1. Rust-Oleum Chalky Finish Furniture Paint: Great for versatility

Price: £12 for 750ml | Buy now from Amazon

Rust-Oleum’s main sell for their line of matt chalk paint is that you don’t need to apply a primer beneath it, which saves you time. It can also be applied to a wide variety of surfaces: wood (bare or painted), brick, stone, plaster or any rigid surface like metal or plastic. They also stock a fairly wide range of colours: there are 16 in total. But while you don’t need a primer, you will need to finish with wax or lacquer (unsurprisingly, Rust-Oleum suggests their own products).

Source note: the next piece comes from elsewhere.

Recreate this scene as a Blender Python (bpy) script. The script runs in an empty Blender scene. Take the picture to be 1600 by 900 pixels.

Ronseal Chalky Furniture Paint 750ml Vintage White: Great for faster results

Price: £9.96-£16.28 for 750ml | Buy now from Amazon

These paints, from company best known for its sealants, deliver a chalky matt finish across a range of eight muted, neutral colours. Ronseal’s line of paints don’t need sealing with any wax or overcoat, so they’re definitely a good shout if you want to keep your labour to a minimum. That said, you’ll need to treat the surface before reaching for the paintbrushes, and the makers advise leaving a four-hour stretch between applying two coats, so it’s unlikely you’ll get away with just one coat.

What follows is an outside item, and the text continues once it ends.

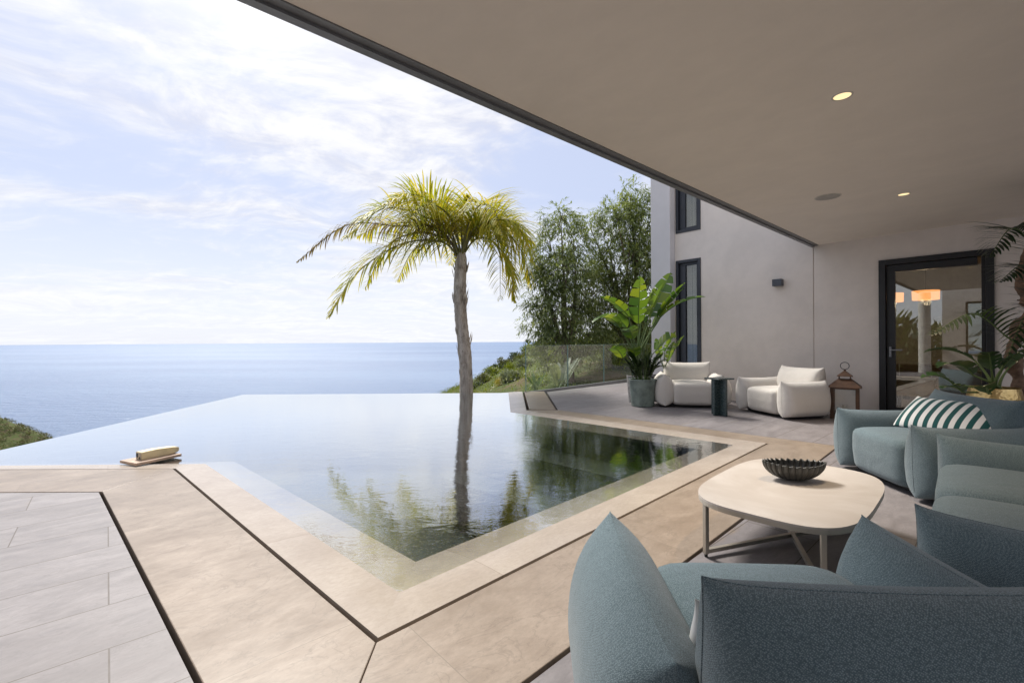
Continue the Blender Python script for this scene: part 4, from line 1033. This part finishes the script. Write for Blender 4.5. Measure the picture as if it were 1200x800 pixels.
# ------------------------------------------------------------------ right side: gold pot, leafy plant, kentia palm, driftwood
p = at(1165, 460, 5.3)
m_gold, q = new('hammered_brass'); co = oco(q); vv = q.n('ShaderNodeTexVoronoi', {'Vector': co, 'Scale': 38.0}).outputs['Distance']
out(q, pri(q, col=q.mix(q.noise(co, 12, 4), (.50, .34, .13), (.72, .54, .26)), rough=.3, metal=1.0, normal=bump(q, vv, .6, .006)))
gz = .62
st_t = thing('plant_stand', 'low dark wooden plant stand under the gold pot', 'stand', (p.x, p.y, 0))
b = MB(); b.box((0, 0, .285), (.42, .42, .03)); b.build('shelf', m_w, st_t)
for sx_ in (-1, 1):
    for sy_ in (-1, 1): b = MB(); b.box((sx_ * .18, sy_ * .18, .134), (.04, .04, .268)); b.build('leg', m_w, st_t)
pot('plant_pot', 'hammered gold pot in front of the glass door frame', (p.x, p.y, .301), [(0, 0), (.16, 0), (.20, .06), (.235, .16), (.235, .22), (.215, .325), (.222, .33), (.205, .327), (.215, .25)], m_gold, .27, .21)
M_phil = leaf('philodendron', [(.012, .03, .012), (.022, .055, .02), (.05, .10, .03)], .15, .28, .55)
lp3 = Vector((p.x, p.y, .56)); rgx = random.Random(12)
leaves = [(-.30, -.05, .22, .55, .22, 1.5, .2), (-.22, -.18, .28, .42, .20, 1.1, .3), (-.12, .1, .38, .5, .2, 1.4, 0), (-.38, .1, .10, .36, .22, 1.6, -.3), (-.30, -.22, .02, .34, .2, 1.2, .4), (.12, -.05, .30, .55, .16, 1.0, .1), (.18, .08, .26, .6, .16, 1.2, -.2), (-.02, -.12, .33, .45, .15, .8, .5), (-.42, -.05, .02, .3, .2, 1.4, .2)]
strelitzia('leafy_plant', 'dark glossy broad leaved plant growing in the gold pot', lp3, leaves, 15, mt=M_phil)
kp = at(1222, 470, 5.05); kt = thing('kentia_palm', 'indoor palm with dark arching fronds at the right edge', 'palm', (kp.x, kp.y, .45))
M_ken = leaf('kentia_leaflet', [(.010, .024, .010), (.018, .040, .016), (.035, .065, .022)], .15, .35, .5)
rg_ = random.Random(9)
for pts_, n_, L_ in (([(1212, 420), (1180, 395), (1140, 368), (1092, 392)], 30, .40), ([(1216, 330), (1205, 285), (1185, 268), (1160, 300)], 30, .42), ([(1222, 350), (1210, 318), (1195, 312), (1172, 330)], 26, .36), ([(1222, 400), (1232, 340), (1250, 300), (1290, 300)], 30, .4), ([(1220, 380), (1214, 360), (1200, 372), (1180, 420)], 20, .32), ([(1226, 380), (1240, 330), (1262, 350), (1290, 420)], 26, .4)):
    lf, stm = MB(), MB(); P_ = [Vector((0, 0, 0))]
    for i, (x, y) in enumerate(pts_): P_.append(at(x, y, kp.y - .12 * i) - Vector((kp.x, kp.y, .45)))
    frond(lf, stm, P_, n_, L_, .030, .75, rg_, .016, .35, .62, .18, 5, .4, .12)
    fo = lf.build('frond', M_ken, kt); stm.build('rachis', M_stalk, fo, True)
pot('plant_pot', 'tall dark pot of the indoor palm just outside the right edge', (kp.x, kp.y, 0), [(0, 0), (.20, 0), (.24, .47), (.22, .475), (.21, .40)], m_anth, .44, .22)
# driftwood figure hanging by the wall
m_dr = simple('driftwood', (.20, .125, .08), .8, 0, .4, 9, .8, .02)
dw = MB(); rg_ = random.Random(1)
Yd = 5.5
dpts = [at(1205, 475, Yd), at(1192, 440, Yd), at(1186, 415, Yd), at(1195, 385, Yd), at(1204, 355, Yd), at(1192, 352, Yd)]
dw.tube(spline(dpts, 30), [.10 + .035 * math.sin(i * .8) + .02 * noise.noise(Vector((i * .5, 2, 1))) - .0022 * i for i in range(31)], 12)
dw.tube(spline([at(1204, 360, Yd), at(1197, 330, Yd), at(1201, 300, Yd), at(1207, 285, Yd)], 14), [.06 - .002 * i for i in range(15)], 10)
dwo = dw.build('driftwood_sculpture', m_dr, smooth=True); tag(dwo, 'twisted brown driftwood trunk standing by the wall at the right edge', 'driftwood')
dwo.modifiers.new('r', 'SUBSURF').levels = 1; tx = bpy.data.textures.new('knots', 'CLOUDS'); tx.noise_scale = .12; dm = dwo.modifiers.new('d', 'DISPLACE'); dm.texture = tx; dm.strength = .06; dwo.modifiers['r'].render_levels = 2
b = MB(); b.rbox((0, 0, .1), (.42, .42, .2), 12, 6); o = b.build('wooden_plinth', m_w); dp = at(1205, 475, Yd); o.location = (dp.x + .05, dp.y, 0); o.scale = (1, 1, (dp.z) / .2 + .1); tag(o, 'dark wooden block under the driftwood trunk', 'plinth')

# ------------------------------------------------------------------ inside the room, seen through the door
M_orange, q = new('lit_lampshade'); co = oco(q); out(q, q.n('ShaderNodeEmission', {0: q.mix(q.noise(q.n('ShaderNodeMapping', {0: co, 'Scale': (40, 40, 1)}).outputs[0], 2), (1, .28, .06), (1, .42, .12)), 'Strength': 1.5}).outputs[0])
for (t_, y_, lab) in ((1.26, 1.95, 'lit orange drum pendant lamp behind the door glass'), (.74, 2.1, 'lit orange pendant lamp half hidden by the door frame')):
    v = hw(t_, y_); z_ = 2.0
    t = thing('pendant_lamp', lab, 'pendant lamp', (v.x, v.y, z_), HA, 'orange pendant lamps indoors')
    b = MB(); b.lathe([(.19, -.085), (.195, .085)], n=36); b.build('lamp_shade', M_orange, t, True)
    b = MB(); b.tube([(0, 0, .06), (0, 0, 2.8 - z_)], .006, 6); b.build('cord', M_black, t)
    l = bpy.data.lights.new('bulb', 'POINT'); l.energy = 16; l.color = (1, .72, .45); l.shadow_soft_size = .08
    lo = bpy.data.objects.new('lamp', l); COL.objects.link(lo); lo.parent = t; lo.location = (0, 0, -.10)
b = MB()
for i in range(5): b.box((0, 0, .30 + .052 * i), (.50, .30, .036))
b.box((0, .0, .41), (.46, .26, .28)); v = hw(1.25, .75)
cab = thing('slatted_cabinet', 'small wooden slatted cabinet with a metal hoop on top, behind the glass', 'cabinet', (v.x, v.y, 0), HA)
b.build('slats', simple('teak', (.26, .13, .06), .5, 0, .2, 12), cab)
b = MB()
for sx_ in (-1, 1):
    for sy_ in (-1, 1): b.box((sx_ * .21, sy_ * .11, .12), (.035, .035, .24))
b.build('legs', M_black, cab)
b = MB(); b.box((0, 0, .555), (.54, .34, .02)); b.build('top', simple('zinc', (.3, .3, .29), .4, .6), cab)
b = MB(); b.bar((-.2, 0, .56), (-.2, 0, .80), .016); b.bar((.2, 0, .56), (.2, 0, .80), .016); b.bar((-.208, 0, .80), (.208, 0, .80), .016); b.build('hoop', M_trimw, cab)
v = hw(2.0, 2.6); sdb = thing('sideboard', 'long dark sideboard against the room behind the glass', 'sideboard', (v.x, v.y, 0), HA)
b = MB(); b.box((0, 0, .45), (2.6, .45, .5)); b.build('body', simple('walnut', (.07, .045, .03), .4), sdb); b = MB(); b.box((-1.1, 0, .1), (.06, .4, .199)); b.build('leg', M_black, sdb); b = MB(); b.box((1.1, 0, .1), (.06, .4, .199)); b.build('leg', M_black, sdb)

# ------------------------------------------------------------------ wing behind the camera (seen mirrored in the door glass)
wing = thing('garden_wing', 'pale rendered wing of the villa behind the viewpoint, mirrored in the door glass', 'building', hw(0, -13.2), HA)
b = MB(); holed(b, .5, 9, -.1, 3.4, -.3, 0, [(1.1, 1.75, .6, 2.5)]); b.build('wall', M_wall, wing)
b = MB(); b.lathe([(.17, 0), (.17, 2.84)], (.12, .9, 0), 28); b.build('column', simple('white_render', (.66, .64, .6), .7), wing, True)
f = MB()
for (cx_, w_) in ((1.13, .06), (1.72, .06)): f.box((cx_, -.1, 1.55), (w_, .1, 1.89))
f.box((1.425, -.1, .635), (.53, .1, .06)); f.box((1.425, -.1, 2.465), (.53, .1, .06)); wf = f.build('window', M_frame, wing)
f = MB(); f.box((1.425, -.1, 1.55), (.54, .012, 1.78)); f.build('pane', M_winglass, wf)
for i, (t_, y_, s_, kd) in enumerate(((-1.0, -13.6, 1.5, 'dark'), (-2.4, -13.2, 1.7, 'lime'), (-3.8, -13.6, 1.6, 'dark'), (-1.7, -15.0, 2.6, 'olive'), (-.5, -15.2, 2.4, 'dark'), (-3.2, -15.2, 2.5, 'lime'))):
    o = protos[kd].copy(); COL.objects.link(o); o.location = hw(t_, y_, -.2); o.scale = (s_,) * 3; tag(o, 'garden shrub beside the rear wing, mirrored in the door glass', 'shrub', 'shrubs beside the rear wing')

Johnstone’s Revive Chalky Furniture Paint 750ml: Great for minimal prepwork

Price: £10.44 for 750ml | Buy now from Amazon

Johnstone’s make a point of saying that surfaces don’t need any preparation before applying the paint. But again, they advise that once the paint has dried, it’s finished with wax or sealant, so there’s that extra step to consider. They stock a fairly limited range of five colours: Cushion White, Antique Sage, Dusty Morning, Little Beau Blue and Vintage Duck Egg.

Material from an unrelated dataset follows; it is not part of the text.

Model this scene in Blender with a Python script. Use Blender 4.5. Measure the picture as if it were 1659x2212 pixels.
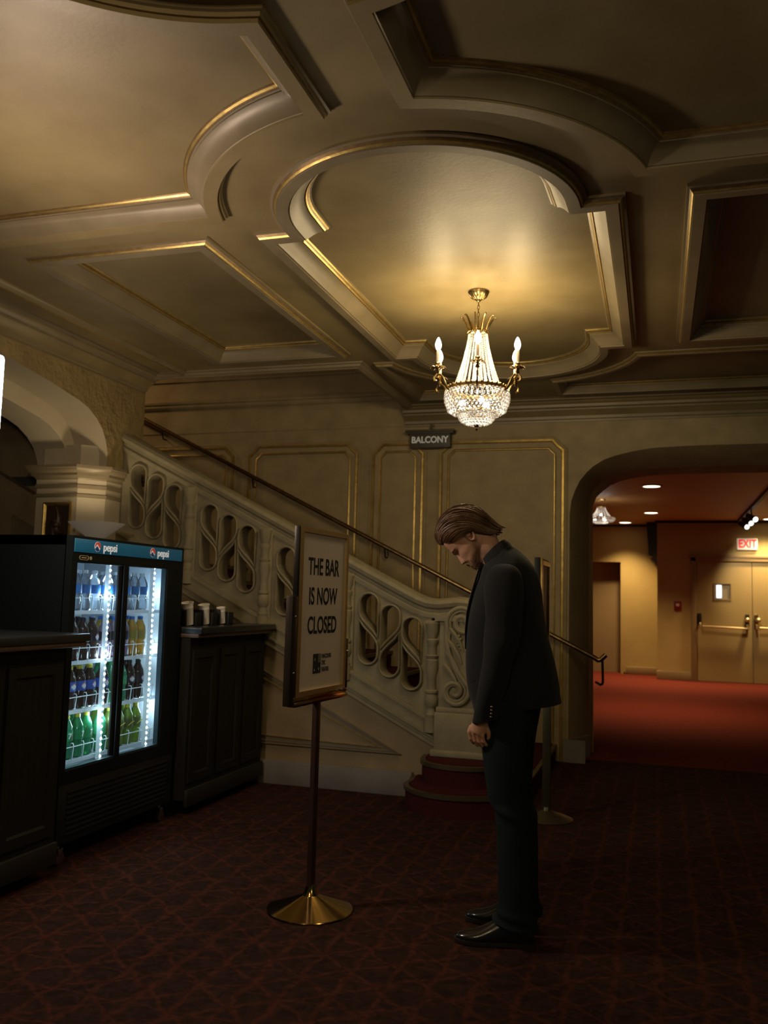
import bpy, bmesh, math, random
from math import sin, cos, pi, radians, sqrt
from mathutils import Vector, Matrix, geometry
random.seed(7)
for _o in list(bpy.data.objects): bpy.data.objects.remove(_o)
scn = bpy.context.scene
COL = scn.collection

# ------------------------------------------------------------------ camera
F, CX, CY, EYE = 1900.0, 829.5, 1106.0, 1.38
d1 = Vector((1420-CX, -(1308-CY), -F)).normalized()
upv = Vector((1, -0.027, 0)).cross(d1).normalized()
xv = d1.cross(upv)
cam_d = bpy.data.cameras.new('camera'); cam = bpy.data.objects.new('camera', cam_d); COL.objects.link(cam)
cam.matrix_world = Matrix.Translation((0, 0, EYE)) @ Matrix((xv, d1, upv)).to_4x4()
cam_d.sensor_fit = 'VERTICAL'; cam_d.sensor_height = 36.0; cam_d.lens = 36.0*F/2212.0
cam_d.clip_start = 0.05; cam_d.clip_end = 100
cam_d.dof.use_dof = True; cam_d.dof.focus_distance = 3.85; cam_d.dof.aperture_fstop = 3.2
scn.camera = cam

# ------------------------------------------------------------------ world and exposure
w = bpy.data.worlds.new('world'); scn.world = w; w.use_nodes = True
w.node_tree.nodes['Background'].inputs[0].default_value = (0.12, 0.2, 0.17, 1)
w.node_tree.nodes['Background'].inputs[1].default_value = 0.06
vs = scn.view_settings
vs.view_transform = 'Standard'; vs.look = 'None'; vs.gamma = 1; vs.use_curve_mapping = False
vs.exposure = 0.5
P_BULB = 5.0      # watts of each candle bulb
P_KEY = 34.0      # pendant light box over the bar
P_LAND = 17.0     # unseen lamp added to light the stairwell
P_CORR = 225.0     # corridor downlights

# ------------------------------------------------------------------ helpers
def tag(o, label=None, cat=None, group=None, kind=None):
    if label: o['label'] = label
    if cat: o['category'] = cat
    if group: o['group'] = group
    if kind: o['kind'] = kind
    return o

def empty(name, loc, label, cat, group=None, rz=0):
    o = bpy.data.objects.new(name, None); COL.objects.link(o)
    o.location = loc; o.rotation_euler = (0, 0, rz); o.empty_display_size = .1
    return tag(o, label, cat, group)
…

Evelyn Grant Chalky Finish Furniture Paint: Best for colour variety

Price: £17.95 for 1L | Buy now from Amazon

Fussy about the colour you want to go with? Take a look at Evelyn Grant’s range: there’s a staggering 39 to choose from, with everything from Bright Autumn to Soft Apple to Rustic Red. This is another that doesn’t need a primer: these paints can be applied to bare or painted wood without treatment. Again, the makers advise applying two coats.

V33 Easy White Poplin Satin Furniture Paint: Great for kids’ furniture

Price: From £10 for 1L | Buy now from B&Q

While all the previous ranges specialise in almost exclusively muted colours, V33 is the one range that also does bright primaries - which makes it perfect for decorating things like children’s furniture. There are 25 colours to choose from, including Lipstick Red, Blue Whim, Lemon Zest and Sixties - all bold and saturated. V33 also pride themselves on the durability of their paint, so it should survive the sorts of scuffs and knocks that kids’ furniture tends to endure.